Young women walk arm in arm, young men eyeing them from nearby. Older women laugh as they swish along in the traditional Korean dresses modernized into polyester hoop skirts.

In many ways, it’s a vision of 1950s small-town America. Most men wear hats and ties. Few women show even a hint of cleavage.

This is the complex reality of the spectacles, which exist at a particularly North Korean intersection of dogma, tedium and entertainment.

“On days when rallies are held, people who participate can get together and talk over drinks after the event is over,” says Kim Seong-Min, 26, a university student now living in South Korea. “Rallies are chances to get together and feel the warmth of the community.”

The government, of course, is deeply feared, with vast interlocking webs of intelligence agencies, informer networks and prison camps.
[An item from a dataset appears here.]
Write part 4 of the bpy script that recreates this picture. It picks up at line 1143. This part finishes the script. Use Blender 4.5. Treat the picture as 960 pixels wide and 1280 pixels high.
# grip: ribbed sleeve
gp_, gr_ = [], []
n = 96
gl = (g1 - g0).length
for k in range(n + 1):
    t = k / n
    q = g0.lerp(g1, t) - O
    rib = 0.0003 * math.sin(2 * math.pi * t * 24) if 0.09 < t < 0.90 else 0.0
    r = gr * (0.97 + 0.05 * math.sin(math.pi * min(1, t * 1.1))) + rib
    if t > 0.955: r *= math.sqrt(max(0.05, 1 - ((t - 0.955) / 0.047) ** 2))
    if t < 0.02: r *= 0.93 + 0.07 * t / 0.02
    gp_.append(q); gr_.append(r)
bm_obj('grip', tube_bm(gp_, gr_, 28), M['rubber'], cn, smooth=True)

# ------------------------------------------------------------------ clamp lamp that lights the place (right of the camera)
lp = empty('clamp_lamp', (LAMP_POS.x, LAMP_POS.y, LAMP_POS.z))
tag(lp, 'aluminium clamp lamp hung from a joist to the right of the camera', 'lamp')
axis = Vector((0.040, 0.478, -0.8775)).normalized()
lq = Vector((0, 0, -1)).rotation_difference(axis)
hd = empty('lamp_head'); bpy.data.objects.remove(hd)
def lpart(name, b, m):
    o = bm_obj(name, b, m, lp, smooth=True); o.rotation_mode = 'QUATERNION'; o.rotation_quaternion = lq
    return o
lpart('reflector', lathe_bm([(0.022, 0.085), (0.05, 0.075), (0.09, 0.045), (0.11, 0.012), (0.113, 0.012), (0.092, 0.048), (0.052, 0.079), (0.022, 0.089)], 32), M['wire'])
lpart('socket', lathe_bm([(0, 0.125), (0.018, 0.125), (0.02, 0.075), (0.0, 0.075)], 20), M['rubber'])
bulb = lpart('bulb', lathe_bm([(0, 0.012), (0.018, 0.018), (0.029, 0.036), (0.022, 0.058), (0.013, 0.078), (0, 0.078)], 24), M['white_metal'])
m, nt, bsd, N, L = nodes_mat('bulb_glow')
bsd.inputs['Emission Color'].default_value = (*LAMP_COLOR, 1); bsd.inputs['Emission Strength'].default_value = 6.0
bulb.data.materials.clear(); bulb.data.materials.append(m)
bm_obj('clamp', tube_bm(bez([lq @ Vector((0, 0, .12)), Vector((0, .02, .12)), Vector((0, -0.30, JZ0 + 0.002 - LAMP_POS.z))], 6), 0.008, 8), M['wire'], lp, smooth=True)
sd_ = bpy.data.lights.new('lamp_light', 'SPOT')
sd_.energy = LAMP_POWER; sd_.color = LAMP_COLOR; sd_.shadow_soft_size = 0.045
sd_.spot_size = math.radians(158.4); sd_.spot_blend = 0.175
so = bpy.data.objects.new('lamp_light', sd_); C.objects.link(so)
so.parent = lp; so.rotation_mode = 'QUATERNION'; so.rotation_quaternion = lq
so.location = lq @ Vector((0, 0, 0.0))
But many people genuinely believe the propaganda; it is so all-encompassing that in many ways it would be hard not to.

That makes the rallies as close to religious services as most North Koreans have ever seen.

“We, all the people, cried together while listening to the speech of the Respected General,” says Paek Kum-Hui, a teacher who was part of an immense April 15 military parade where leader Kim Jong-Un gave his first address.

“Imagine you’re coordinating every breath you take with 100,000 people: It brings people together. … It has tremendous efficacy in running society,” says Suk-Young Kim, a University of California at Santa Barbara professor who has studied the spectacles.